As previously announced by Aya Gold & Silver Inc. on September 12, 2024, the Company has signed a series of non-binding term sheets in relation to the acquisition of the Amizmiz Gold Project (“Amizmiz”) in the Kingdom of Morocco and an option to acquire the Tijirit Gold Project (“Tijirit”) in the Islamic Republic of Mauritania (the “Transactions”). Upon completion of the Transactions, Mx2 will be the 100% owner of the Amizmiz Gold Project and hold an exclusive option to acquire Aya’s 75% interest in the Tijirit Gold Project.

The Offering was led by Eight Capital, as lead agent and sole bookrunner (the “Lead Agent”), on behalf of a syndicate of agents including Beacon Securities Limited and Raymond James Ltd. (collectively, the “Agents”). The net proceeds of the Offering will be used for exploration and development activities on the Amizmiz and Tijirit properties, for working capital and for general corporate purposes.

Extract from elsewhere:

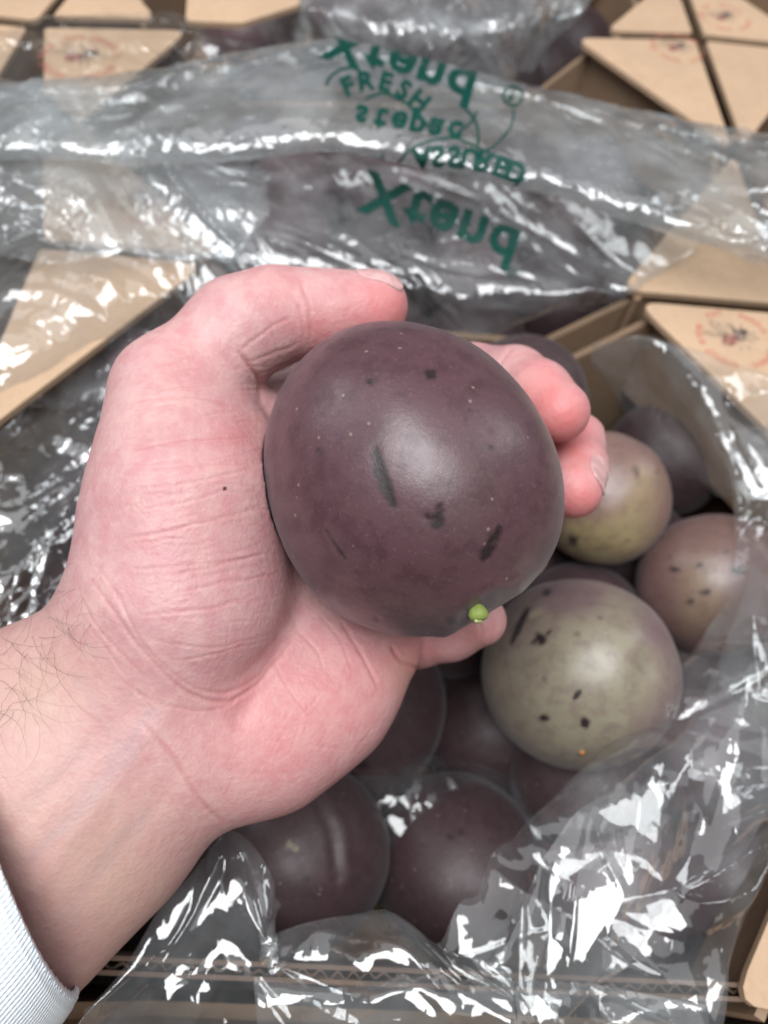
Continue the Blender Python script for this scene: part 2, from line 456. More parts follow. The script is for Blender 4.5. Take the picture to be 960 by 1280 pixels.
def tray(label, corners, group, legs=(0.075, 0.115), depth=0.12, zt=0.0, logos=(), fluted=(), walls=(0, 1, 2, 3), seed=0, corner_legs=None, rim=None):
    """corners: front-left, front-right, back-right, back-left (world xy). Wall k joins corner k and k+1."""
    rnd = random.Random(seed)
    cs = [np.array(c[:2]) for c in corners]
    ctr = sum(cs) / 4
    root = empty('cardboard_tray', (ctr[0], ctr[1], FLOOR_Z)); root['_org'] = (ctr[0], ctr[1], FLOOR_Z)
    tag(root, label, 'cardboard tray', group)
    org = np.array(root['_org'])
    th = 0.004
    # base
    ins = [ctr + (c - ctr) * 0.985 for c in cs]
    v, f = prism([(*c, FLOOR_Z) for c in ins], [(*c, FLOOR_Z + .003) for c in ins])
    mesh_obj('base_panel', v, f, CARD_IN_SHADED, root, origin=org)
    for k in walls:
        a, b = cs[k], cs[(k + 1) % 4]
        L = np.linalg.norm(b - a); d = (b - a) / L; n = np.array([-d[1], d[0]])   # inward
        leg = legs[0] if k % 2 == 0 else legs[1]
        lo = zt - 0.042
        s0, s1 = leg * 0.86, leg * 1.35
        prof = [(0.004, FLOOR_Z + .003), (L - 0.004, FLOOR_Z + .003), (L - 0.004, zt - .0035), (L - s0, zt - .0035), (L - s1, lo), (s1, lo), (s0, zt - .0035), (0.004, zt - .0035)]
        if k in fluted:
            prof = [(0.004, FLOOR_Z + .003), (L - .004, FLOOR_Z + .003), (L - .004, zt - .0035), (0.004, zt - .0035)]
            for (o0, o1) in ((0.003, 0.0042), (0.0064, 0.0076)):
                P0 = [(*(a + d * s + n * o0), z) for s, z in prof]; P1 = [(*(a + d * s + n * o1), z) for s, z in prof]
                v, f = prism(P1, P0); mesh_obj('wall_liner', v, f, CARD_EDGE, root, origin=org)
            N = int(L / 0.0007)
            V = []
            for i in range(N):
                s = 0.004 + (L - .008) * i / (N - 1); o = 0.0053 + 0.0010 * math.sin(2 * math.pi * s / 0.0046 + 1.5 * math.sin(s * 90) + math.sin(s * 230)) * (.75 + .25 * math.sin(s * 130)) + .0003 * math.sin(s * 310)
                for e in (-.0004, .0004):
                    for z in (zt - .03, zt - .0075):
                        V.append((*(a + d * s + n * (o + e)), z))
            Fc = []
            for i in range(N - 1):
                q = 4 * i
                Fc += [(q, q + 4, q + 5, q + 1), (q + 2, q + 3, q + 7, q + 6), (q + 1, q + 5, q + 7, q + 3)]
            mesh_obj('corrugated_core', V, Fc, CARD_EDGE, root, origin=org)
            continue
        P0 = [(*(a + d * s + n * 0.003), z) for s, z in prof]; P1 = [(*(a + d * s + n * (0.003 + th)), z) for s, z in prof]
        v, f = prism(P1, P0)
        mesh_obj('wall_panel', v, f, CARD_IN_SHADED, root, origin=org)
    if rim is not None:
        a, b = cs[2] + np.array([0, -.0095]), cs[3] + np.array([0, -.0095])
        d = (b - a) / np.linalg.norm(b - a); n = np.array([-d[1], d[0]])
        v, f = prism([(*p, zt - .010) for p in (a, b, b + n * rim, a + n * rim)], [(*p, zt - .0065) for p in (a, b, b + n * rim, a + n * rim)])
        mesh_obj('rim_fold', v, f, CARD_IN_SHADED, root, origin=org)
    for k in range(4):
        c = cs[k]; nx = cs[(k + 1) % 4]; pv = cs[k - 1]
        dn = (nx - c) / np.linalg.norm(nx - c); dp = (pv - c) / np.linalg.norm(pv - c)
        ln = legs[0] if k % 2 == 0 else legs[1]
        lp = legs[1] if k % 2 == 0 else legs[0]
        if corner_legs and k in corner_legs: ln, lp = corner_legs[k]
        off = (dn + dp) * 0.0016
        poly = rounded([c + off, c + off + dn * ln, c + off + dp * lp], [0.003, 0.011, 0.011])
        wob = [rnd.uniform(-.0004, .0004) for _ in poly]
        v, f = prism([(*p, zt - .003) for p in poly], [(*p, zt + w * 0) for p, w in zip(poly, wob)])
        mesh_obj('corner_flap', v, f, CARD, root, origin=org)
        # fold-down diagonal web under the flap
        e0 = c + dn * ln * .93; e1 = c + dp * lp * .93
        nd = (ctr - (e0 + e1) / 2); nd = nd / np.linalg.norm(nd)
        q = [e0, e1, e1 - nd * .003, e0 - nd * .003]
        if k not in ():
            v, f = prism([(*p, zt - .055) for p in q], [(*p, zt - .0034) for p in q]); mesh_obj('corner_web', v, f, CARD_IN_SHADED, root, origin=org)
    for (px, py, deg, size, bee) in logos:
        c = at_z(px, py, zt); xd = (math.cos(math.radians(deg)), math.sin(math.radians(deg)))
        logo(root, c, xd, size, rnd, bee, zt)
    return root

def tw(u, w):
    return tray_pt(u, w)
GT = 'open cardboard fruit trays packed edge to edge'
T0 = tray('open cardboard tray under the hand, holding the uncovered dark fruits', [tw(-.151, -.012), tw(.205, -.012), tw(.205, .269), tw(-.151, .269)], GT,
          logos=[(918, 424, 8, .0195, True)], fluted=(0,), seed=1, corner_legs={1: (.122, .088)})
bl1 = at_z(52, 33, 0)
T1 = tray('cardboard tray behind the held fruit with film and green lettering across it', [tw(-.151, .273), tw(.205, .273), tw(.205, .521), bl1], GT,
          legs=(.082, .12), logos=[(846, 60, 12, .0190, True), (184, 250, 95, .0195, True), (100, 72, 5, .024, True)], seed=2)
T2 = tray('cardboard tray at the top right corner beyond the crossing of the flaps', [tw(.210, .526), tw(.560, .526), tw(.560, .80), tw(.210, .80)], GT, logos=[(905, 22, 20, .019, True)], seed=3)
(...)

The gross proceeds of the sale of Subscription Receipts, net of the reasonable costs and expenses of the Agents (the “Net Escrowed Funds”), were deposited in escrow on the closing of the Offering. The Net Escrowed Funds will be released from escrow to the Company upon the completion or the satisfaction of all material conditions precedent to the Transactions, including for certainty the receipt of all required regulatory approvals, as well as certain other standard conditions (the “Escrow Release Conditions”).

In the event that the Escrow Release Conditions are not satisfied on or before the date that is 180 days following the closing of the Offering, the Net Escrowed Funds together with accrued interest earned thereon will be returned to the subscribers of the Subscription Receipts and the Subscription Receipts will be cancelled. To the extent that the Net Escrowed Funds are insufficient to refund 100% of the purchase price of the Subscription Receipts to the subscribers, the Company shall be responsible for any shortfall. Proceeds from the sale of the Common Shares will not be subject to any escrow. The Subscription Receipts and the Common Shares will be subject to an indefinite hold period pursuant to Canadian securities laws.